Gustav Klimt's pictures are among the most expensive works of art worldwide and enjoy great international popularity. His style is unmistakable. In addition to the paintings of his "golden period", it was especially the impressive landscape paintings with which the Viennese master Gustav Klimt marked the transition to modern painting. For Gustav Klimt, landscapes which he painted in nature, without preliminary sketches, were a source of tranquillity and meditation. At the centre of his large-scale garden landscapes is the spectacle of nature as an elementary symbol of life.

"Rose Bushes under Trees": a magnificent orchard in which roses bloom, the queen of flowers. Lush apple trees, full of fruit - the orchard as a mythological symbol of paradisiacal fertility. A place of peace and relaxation where life blossoms.
Original: Oil on canvas, Musée d'Orsay, Paris.

The original artwork was transferred directly onto 100% cotton artist's canvas using the Fine Art Giclée process for a brilliant, authentic reproduction and mounted on stretcher frames. Framed in handmade, golden solid wood frame. The edition is limited to 499 copies and individually numbered on the certificate on the back. Size 79 x 79 cm. Exclusively at ars mundi.

Portrait of the artist Gustav Klimt

About Gustav Klimt

1862-1918, Austrian painter, a famous representative of Viennese Art Nouveau

Gustav Klimt (1862-1918) was already a renowned artist, influencing the Art Nouveau style of Vienna's famous Ringstrasse with his murals and co-founding the Vienna Secession, when he created his "Golden Style". Inspired by the Byzantine mosaics, he inserted ornamental colour surfaces into a golden bed just like encased gemstones. With his visual art, Klimt describes the path of life of human beings who, negatively influenced by instincts, find their redemption in the kiss. The depictions of the body convey a subtle eroticism, although their figures dissolve into ornamental and geometric colour surfaces. He utilized this method not only for his depictions of couples but also for his portraits of rich women and landscape paintings. This two-dimensional style is today the epitome of Klimt's intensely coloured art, which, however, only characterises his work from 1905 onwards.

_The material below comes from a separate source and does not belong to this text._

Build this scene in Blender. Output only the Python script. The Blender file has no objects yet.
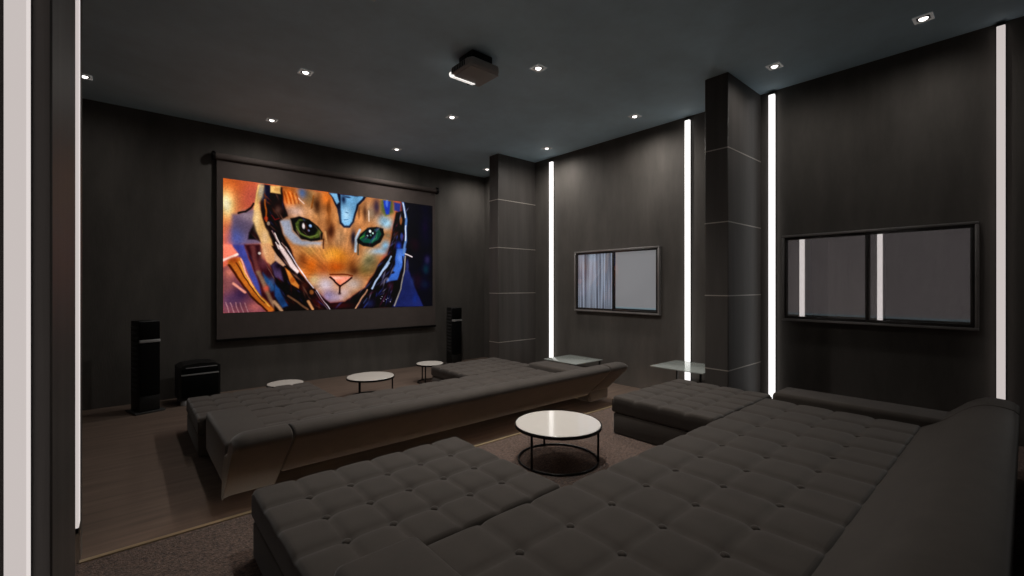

Klimt was not only adept at gold and opulence but was also a brilliant draughtsman. He produced numerous drawings in the course of his life. Mostly as preliminary studies for larger works.

As a son of an engraver, Klimt learned his craft at Vienna‘s School of Applied Arts. While still seeking to find his own artistic style, his early work is based on historicism especially influenced by Hans Makart, the artist Prince of the Habsburg monarchy in the late 19th century. Together with his brother Ernst and Franz Matsch, the three young painters formed an artistic community and received numerous commissions to design new buildings on Vienna's Ringstrasse. The staircases of Vienna's Burgtheater or the Museum of Fine Arts bear witness to the historicist style of this collaborative team.

In the late 1890s, like so many young and open-minded artists of the fin de siècle, Gustav Klimt abandoned the academic tradition. In 1897, together with other artists, he founded the "Wiener Secession", which he presided over as president until his resignation in 1905. To this day, the Secession's exhibition building remains a place and temple for new young art.